If prices move higher, you let the option expire. You lose the 18 cents you paid for the option, but you get to take advantage of the move in prices, selling corn at the higher price.

Meanwhile Allendale forecasts U.S. soybean acreage at 69.76 million acres, the lowest since 1997's 70 million acres. Projected ending stocks at 190 million bushels are 15 million bushels higher than last month, but 18 million bushels lower than last year's ending stocks figure.

So why aren't U.S. soybean prices higher?

Gerloff's pricing equations indicate that foreign stocks are “really knocking the support out from under soybean prices.” And the one area most responsible is South America.
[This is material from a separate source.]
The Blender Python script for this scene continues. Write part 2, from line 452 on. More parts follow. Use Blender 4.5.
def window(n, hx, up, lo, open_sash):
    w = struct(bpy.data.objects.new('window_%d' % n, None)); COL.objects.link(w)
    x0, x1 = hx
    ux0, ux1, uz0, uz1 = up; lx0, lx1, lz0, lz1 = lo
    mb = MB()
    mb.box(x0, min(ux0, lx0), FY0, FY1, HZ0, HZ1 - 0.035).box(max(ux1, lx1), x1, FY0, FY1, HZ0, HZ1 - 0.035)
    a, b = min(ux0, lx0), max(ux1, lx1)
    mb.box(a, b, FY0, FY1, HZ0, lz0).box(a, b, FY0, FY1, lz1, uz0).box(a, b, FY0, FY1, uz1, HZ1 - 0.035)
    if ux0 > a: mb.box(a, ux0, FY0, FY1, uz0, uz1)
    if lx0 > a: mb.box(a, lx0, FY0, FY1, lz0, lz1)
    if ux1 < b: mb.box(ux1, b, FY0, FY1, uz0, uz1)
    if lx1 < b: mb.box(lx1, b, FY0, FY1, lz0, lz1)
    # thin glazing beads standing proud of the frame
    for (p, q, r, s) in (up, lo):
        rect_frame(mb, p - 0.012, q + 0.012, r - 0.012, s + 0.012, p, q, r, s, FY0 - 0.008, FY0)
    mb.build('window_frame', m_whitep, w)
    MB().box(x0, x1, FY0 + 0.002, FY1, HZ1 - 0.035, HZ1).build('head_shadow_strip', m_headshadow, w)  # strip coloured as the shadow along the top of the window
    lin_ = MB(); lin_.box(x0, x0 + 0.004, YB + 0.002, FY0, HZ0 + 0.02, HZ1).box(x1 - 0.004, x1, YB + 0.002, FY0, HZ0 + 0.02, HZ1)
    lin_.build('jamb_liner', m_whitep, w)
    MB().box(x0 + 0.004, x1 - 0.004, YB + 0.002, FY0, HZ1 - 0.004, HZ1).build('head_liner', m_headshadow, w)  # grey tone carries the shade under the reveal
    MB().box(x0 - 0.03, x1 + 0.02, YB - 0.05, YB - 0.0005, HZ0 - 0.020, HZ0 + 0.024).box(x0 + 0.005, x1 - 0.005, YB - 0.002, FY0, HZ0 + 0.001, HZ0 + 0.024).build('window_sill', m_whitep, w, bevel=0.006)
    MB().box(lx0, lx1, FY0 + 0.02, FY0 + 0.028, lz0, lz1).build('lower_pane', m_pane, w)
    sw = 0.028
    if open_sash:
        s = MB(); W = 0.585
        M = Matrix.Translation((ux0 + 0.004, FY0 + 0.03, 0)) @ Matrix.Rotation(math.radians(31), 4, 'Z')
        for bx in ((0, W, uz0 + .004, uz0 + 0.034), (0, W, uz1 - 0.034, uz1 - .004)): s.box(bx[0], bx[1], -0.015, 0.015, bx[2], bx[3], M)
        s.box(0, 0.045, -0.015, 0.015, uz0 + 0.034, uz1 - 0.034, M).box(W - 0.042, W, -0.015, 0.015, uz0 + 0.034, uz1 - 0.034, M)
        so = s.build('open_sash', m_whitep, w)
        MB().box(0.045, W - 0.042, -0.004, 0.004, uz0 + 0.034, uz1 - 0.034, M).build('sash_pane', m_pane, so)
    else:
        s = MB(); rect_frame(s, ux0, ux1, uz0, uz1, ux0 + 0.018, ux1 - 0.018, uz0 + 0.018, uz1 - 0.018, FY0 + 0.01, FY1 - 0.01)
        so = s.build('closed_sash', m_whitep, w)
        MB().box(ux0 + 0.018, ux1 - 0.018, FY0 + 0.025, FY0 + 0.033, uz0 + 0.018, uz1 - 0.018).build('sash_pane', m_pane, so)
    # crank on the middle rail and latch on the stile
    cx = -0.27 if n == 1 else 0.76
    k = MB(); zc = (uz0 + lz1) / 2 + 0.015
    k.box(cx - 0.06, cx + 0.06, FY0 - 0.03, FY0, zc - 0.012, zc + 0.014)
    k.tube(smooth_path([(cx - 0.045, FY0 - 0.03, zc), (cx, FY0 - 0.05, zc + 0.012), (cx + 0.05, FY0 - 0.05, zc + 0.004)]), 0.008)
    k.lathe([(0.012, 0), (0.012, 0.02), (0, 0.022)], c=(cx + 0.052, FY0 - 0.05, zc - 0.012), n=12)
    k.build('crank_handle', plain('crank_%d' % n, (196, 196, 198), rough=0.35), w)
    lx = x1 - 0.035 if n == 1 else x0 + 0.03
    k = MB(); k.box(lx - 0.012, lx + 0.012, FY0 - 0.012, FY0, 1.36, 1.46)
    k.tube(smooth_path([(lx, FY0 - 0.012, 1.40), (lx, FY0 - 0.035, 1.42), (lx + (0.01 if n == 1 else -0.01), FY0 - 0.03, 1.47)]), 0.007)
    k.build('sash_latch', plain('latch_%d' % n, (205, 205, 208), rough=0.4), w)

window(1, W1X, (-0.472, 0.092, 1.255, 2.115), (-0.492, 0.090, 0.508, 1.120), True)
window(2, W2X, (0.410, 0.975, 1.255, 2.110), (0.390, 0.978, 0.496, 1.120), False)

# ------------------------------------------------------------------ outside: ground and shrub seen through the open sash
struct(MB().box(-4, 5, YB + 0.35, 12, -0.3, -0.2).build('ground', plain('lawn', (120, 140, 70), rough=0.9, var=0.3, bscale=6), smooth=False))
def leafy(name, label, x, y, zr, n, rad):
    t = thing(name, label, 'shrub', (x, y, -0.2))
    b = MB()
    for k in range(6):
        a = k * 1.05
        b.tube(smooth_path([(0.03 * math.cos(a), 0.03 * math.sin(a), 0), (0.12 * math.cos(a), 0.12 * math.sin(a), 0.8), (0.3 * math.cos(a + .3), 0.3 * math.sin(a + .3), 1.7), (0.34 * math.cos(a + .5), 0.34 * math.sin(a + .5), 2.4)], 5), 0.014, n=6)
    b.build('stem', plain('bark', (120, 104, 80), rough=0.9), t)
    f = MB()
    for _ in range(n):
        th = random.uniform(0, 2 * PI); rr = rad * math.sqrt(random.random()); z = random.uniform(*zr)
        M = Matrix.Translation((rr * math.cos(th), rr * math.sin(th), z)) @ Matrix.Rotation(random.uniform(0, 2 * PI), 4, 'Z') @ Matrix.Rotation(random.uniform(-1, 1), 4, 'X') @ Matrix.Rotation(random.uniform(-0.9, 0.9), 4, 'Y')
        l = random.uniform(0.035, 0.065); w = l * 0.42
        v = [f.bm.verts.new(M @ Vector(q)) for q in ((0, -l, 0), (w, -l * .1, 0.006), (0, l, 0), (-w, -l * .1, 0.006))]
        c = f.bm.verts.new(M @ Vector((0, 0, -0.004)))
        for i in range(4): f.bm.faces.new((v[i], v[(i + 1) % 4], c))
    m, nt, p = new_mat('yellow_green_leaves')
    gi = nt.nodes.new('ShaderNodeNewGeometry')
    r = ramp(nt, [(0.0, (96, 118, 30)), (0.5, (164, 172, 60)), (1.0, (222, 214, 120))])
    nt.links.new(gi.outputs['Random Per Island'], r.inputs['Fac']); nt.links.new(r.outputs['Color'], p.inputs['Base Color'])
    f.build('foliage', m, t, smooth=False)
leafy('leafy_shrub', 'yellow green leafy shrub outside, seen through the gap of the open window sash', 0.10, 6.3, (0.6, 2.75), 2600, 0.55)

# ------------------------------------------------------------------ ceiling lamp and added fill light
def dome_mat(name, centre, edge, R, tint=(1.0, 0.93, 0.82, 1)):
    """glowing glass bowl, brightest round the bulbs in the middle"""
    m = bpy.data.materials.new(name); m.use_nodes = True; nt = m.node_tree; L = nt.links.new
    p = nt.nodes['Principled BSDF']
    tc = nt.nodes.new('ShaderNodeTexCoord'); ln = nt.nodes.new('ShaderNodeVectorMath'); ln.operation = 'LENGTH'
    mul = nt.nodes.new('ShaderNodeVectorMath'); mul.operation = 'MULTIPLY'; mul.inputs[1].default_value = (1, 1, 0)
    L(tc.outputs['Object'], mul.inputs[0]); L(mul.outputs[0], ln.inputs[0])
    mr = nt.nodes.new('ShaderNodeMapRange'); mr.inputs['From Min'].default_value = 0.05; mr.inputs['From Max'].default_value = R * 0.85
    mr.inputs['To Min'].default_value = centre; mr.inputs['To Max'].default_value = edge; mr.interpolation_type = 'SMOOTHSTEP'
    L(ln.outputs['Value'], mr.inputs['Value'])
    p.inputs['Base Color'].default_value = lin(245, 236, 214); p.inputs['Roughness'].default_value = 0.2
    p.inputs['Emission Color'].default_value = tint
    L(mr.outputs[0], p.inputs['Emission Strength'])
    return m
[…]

Consider that world ending stocks have risen from 990 million bushels in 1999 to 1.123 billion bushels projected for 2003. Most of those supplies are and will be in Brazil and Argentina. In 1999, South America held 49 percent of the world's ending stocks. It grew to 50 percent in 2000, 53 percent in 2001, 66 percent in 2002, and is projected at 66 percent again in 2003.

Meanwhile the U.S. share of world ending stocks has dropped from 30 percent in 1999 to 17 percent projected for 2003. In effect, the rise in foreign ending stocks has pretty much offset the progress the United States has made in reducing its stocks.

“I think we have to get below 700 million bushels in foreign stocks to get prices moving again,” Gerloff said.

But that assumes that U.S. stocks also remain low. “In 1998, foreign ending stocks were 626 million bushels and we were below $5 on the cash price because we were very high on U.S. stocks that year. But if foreign stocks are below 700 million bushels, we ought to be competitive. But we've got a long way to go.”

So what to watch for in the coming months? Watch government and trade reports on how much corn acreage is going in and where that acreage is coming from. Lower than expected corn acreage could create some pricing opportunities for growers. Any negative news about South America could do the same for soybeans.

And be sure you know your break-even price, Gerloff adds. “Every farmer is different about what price they need, so it's important for the producer to know what he's got in the crop.”

There may be an opportunity for growers to get that price from the market for corn, less so for soybeans.